I find it a little ironic that I am drawing some writing mojo from the jagged red skyline of the St. George cliffs near where my parents live. It’s ironic because my husband and I briefly lived here five years ago, and when I planted my feet on the water-deprived red earth of this town, I thought I had just arrived at Hell’s gates. I’m pretty sure a sage brush rolled by at that exact moment, and I heard the soundtrack of every Western movie playing in the background.
I missed my mountains and everything lush and green. I craved the feeling of a cool breeze instead of stifling summer heat. I only lasted in St. George for six months.
That was before I traveled the long process of finally becoming a mom and started to see life with different eyes. It was before I realized that you can make the choice to take root and bloom where you are planted, or you can choose what I did and let yourself become a plant that’s been moved into the wrong kind of soil and begin to wilt.
But when I became a mom, I discovered that beauty can be found in the most unexpected places and situations. The thing about beauty is that it walks hand-in-hand with perspective, while attitude strolls closely behind.

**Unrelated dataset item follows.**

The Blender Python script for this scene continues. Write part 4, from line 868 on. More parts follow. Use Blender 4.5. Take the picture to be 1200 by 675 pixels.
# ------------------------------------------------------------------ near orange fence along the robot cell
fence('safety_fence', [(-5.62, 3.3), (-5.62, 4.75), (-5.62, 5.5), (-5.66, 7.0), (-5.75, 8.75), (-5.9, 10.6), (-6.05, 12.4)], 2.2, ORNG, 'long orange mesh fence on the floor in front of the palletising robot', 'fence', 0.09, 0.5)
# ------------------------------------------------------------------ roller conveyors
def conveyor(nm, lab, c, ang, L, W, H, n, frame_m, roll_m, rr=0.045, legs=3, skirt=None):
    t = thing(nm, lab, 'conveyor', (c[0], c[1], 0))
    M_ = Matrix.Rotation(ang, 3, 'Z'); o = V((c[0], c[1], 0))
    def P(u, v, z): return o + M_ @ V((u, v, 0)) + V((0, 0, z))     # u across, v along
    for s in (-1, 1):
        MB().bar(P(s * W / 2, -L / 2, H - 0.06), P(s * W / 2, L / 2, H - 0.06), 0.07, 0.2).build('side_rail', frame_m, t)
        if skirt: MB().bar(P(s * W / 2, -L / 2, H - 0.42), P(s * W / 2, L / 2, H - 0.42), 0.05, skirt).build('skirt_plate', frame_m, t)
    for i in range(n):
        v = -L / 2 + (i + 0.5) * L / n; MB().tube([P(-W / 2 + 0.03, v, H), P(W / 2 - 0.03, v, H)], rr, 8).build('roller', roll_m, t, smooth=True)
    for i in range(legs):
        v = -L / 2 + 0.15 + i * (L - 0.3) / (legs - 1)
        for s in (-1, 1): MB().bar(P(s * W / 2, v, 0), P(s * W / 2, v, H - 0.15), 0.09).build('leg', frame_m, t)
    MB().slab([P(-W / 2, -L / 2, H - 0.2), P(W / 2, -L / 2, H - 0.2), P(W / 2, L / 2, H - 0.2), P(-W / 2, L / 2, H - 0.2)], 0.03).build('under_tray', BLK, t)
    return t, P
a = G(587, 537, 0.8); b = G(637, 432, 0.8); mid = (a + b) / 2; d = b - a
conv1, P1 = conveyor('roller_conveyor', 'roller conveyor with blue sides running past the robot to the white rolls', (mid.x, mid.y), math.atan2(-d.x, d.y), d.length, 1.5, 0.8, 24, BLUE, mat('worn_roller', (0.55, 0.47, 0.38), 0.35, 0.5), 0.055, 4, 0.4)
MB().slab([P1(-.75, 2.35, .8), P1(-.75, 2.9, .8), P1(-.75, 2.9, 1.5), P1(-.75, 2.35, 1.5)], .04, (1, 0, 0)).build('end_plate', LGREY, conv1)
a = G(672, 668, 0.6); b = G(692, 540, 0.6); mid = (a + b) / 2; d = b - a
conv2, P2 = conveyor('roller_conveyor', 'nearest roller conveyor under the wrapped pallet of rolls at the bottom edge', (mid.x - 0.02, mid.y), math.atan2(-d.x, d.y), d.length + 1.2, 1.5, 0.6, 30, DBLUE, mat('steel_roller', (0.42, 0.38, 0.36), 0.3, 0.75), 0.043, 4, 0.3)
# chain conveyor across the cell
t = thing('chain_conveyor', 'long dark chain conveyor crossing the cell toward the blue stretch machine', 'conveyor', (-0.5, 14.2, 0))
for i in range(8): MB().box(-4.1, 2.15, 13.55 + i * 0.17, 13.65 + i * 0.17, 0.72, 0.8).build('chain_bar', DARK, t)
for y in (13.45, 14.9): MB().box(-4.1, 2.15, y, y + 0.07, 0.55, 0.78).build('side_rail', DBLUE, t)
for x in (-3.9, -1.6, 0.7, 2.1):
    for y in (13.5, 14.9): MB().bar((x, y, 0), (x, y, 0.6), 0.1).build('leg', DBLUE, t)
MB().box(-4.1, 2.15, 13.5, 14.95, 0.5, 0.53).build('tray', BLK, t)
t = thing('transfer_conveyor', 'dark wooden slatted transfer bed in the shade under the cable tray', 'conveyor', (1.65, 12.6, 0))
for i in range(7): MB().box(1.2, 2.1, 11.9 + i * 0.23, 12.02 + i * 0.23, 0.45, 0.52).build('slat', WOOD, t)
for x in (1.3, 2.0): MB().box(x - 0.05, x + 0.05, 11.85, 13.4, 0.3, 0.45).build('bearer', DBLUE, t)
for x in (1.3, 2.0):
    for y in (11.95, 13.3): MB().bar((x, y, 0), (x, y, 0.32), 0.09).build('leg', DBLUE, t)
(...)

So it’s not really a brilliant fiery landscape or lush forest scenery reflecting off an untouched mountain lake that determines whether a place holds beauty or not. No, I think it comes down to the eyes that are taking it all in. They are the ones that are solely responsible for determining what is beautiful or not.
And when it comes to being a mom, it is the same. Changing a thousand diapers, enduring countless tantrums, functioning on two hours of sleep, and changing clothes five times a day might be a harsh-looking landscape; but then you see a magical sunrise creep its way over those trenches of motherhood, and everything around you becomes illuminated by the warm golden light of smiles, giggles, hugs, kisses and “I love you,
Mommy”s.
And perhaps the most spectacular view I have come across is the one that could only be seen on the horizon of adoption. I discovered that the disappointment of only seeing one line on the pregnancy stick month after endless month can be the most beautiful thing you’ve ever seen when you are holding your three-day-old baby who would’ve never been in your arms if the stick had read positive. And even though he looks nothing like you, you realize that he is, and always was, yours.
I made it through the heartbreak of infertility and came out the other side with grateful eyes that were more open to every good thing that life had to offer me. I felt this amazing sense of accomplishment. Like I had completed a strange but honorable rite of passage through a challenging door of womanhood and motherhood that not everyone has to go through. And I was okay.
Everything in life has the potential to be beautiful. Some things just need a second glance, a chance to prove to us that the view might not be what we expected.
It might be even better.
QUESTION: What things in your life can be given a second glance?
CHALLENGE: Take time this week to find the beautiful scenery among your harsh landscapes.
Pictures courtesy of Kortni Miller











6 comments
Melanie Larsen says:
Jan 31, 2013
Beautiful article that touched me today. Thank you for sharing your insight.
Janelle Phipps says:
Jan 31, 2013
This was beautiful! Thank you for sharing.
Emma says:
Jan 31, 2013
Beautiful. You have such a way with words.
Ann Hardcastle says:
Feb 1, 2013
This beautiful mother has been through a lot and you can feel it in the emotions brought about from her story. What a wonderful message, not only for those who can’t have children, but for all of us who are looking for more beauty when it can be found right around us if we would just look (the right attitude can change the picture).
Anna Jenkins says:
Feb 3, 2013
Great perspective on adoption, Kortni. And I can totally relate to the feelings you had when you first set foot in the desert. We moved from lush North Carolina to El Paso, Texas and the first time I saw it was during windy season–sagebrush and all. What had we done! Now El Paso has a big part of my heart. I fell in love with it after only two weeks, because my perspective changed. We left there 10 years ago and I remember it fondly.
Catherine Reed says:
Feb 14, 2013
I was born and raised in St. George…or should I say “barn and raised” with my thick Southern Utah accent.
Your spot on about the perspective of a landscape changes from person to person just as the perspective of one’s life varies. Adoption is a miracle! I’m so thankful for the extra angels that are in my life, my nieces and nephews and others, because of adoption. I love your perspective on it. Thank you for this lovely article, Kortni!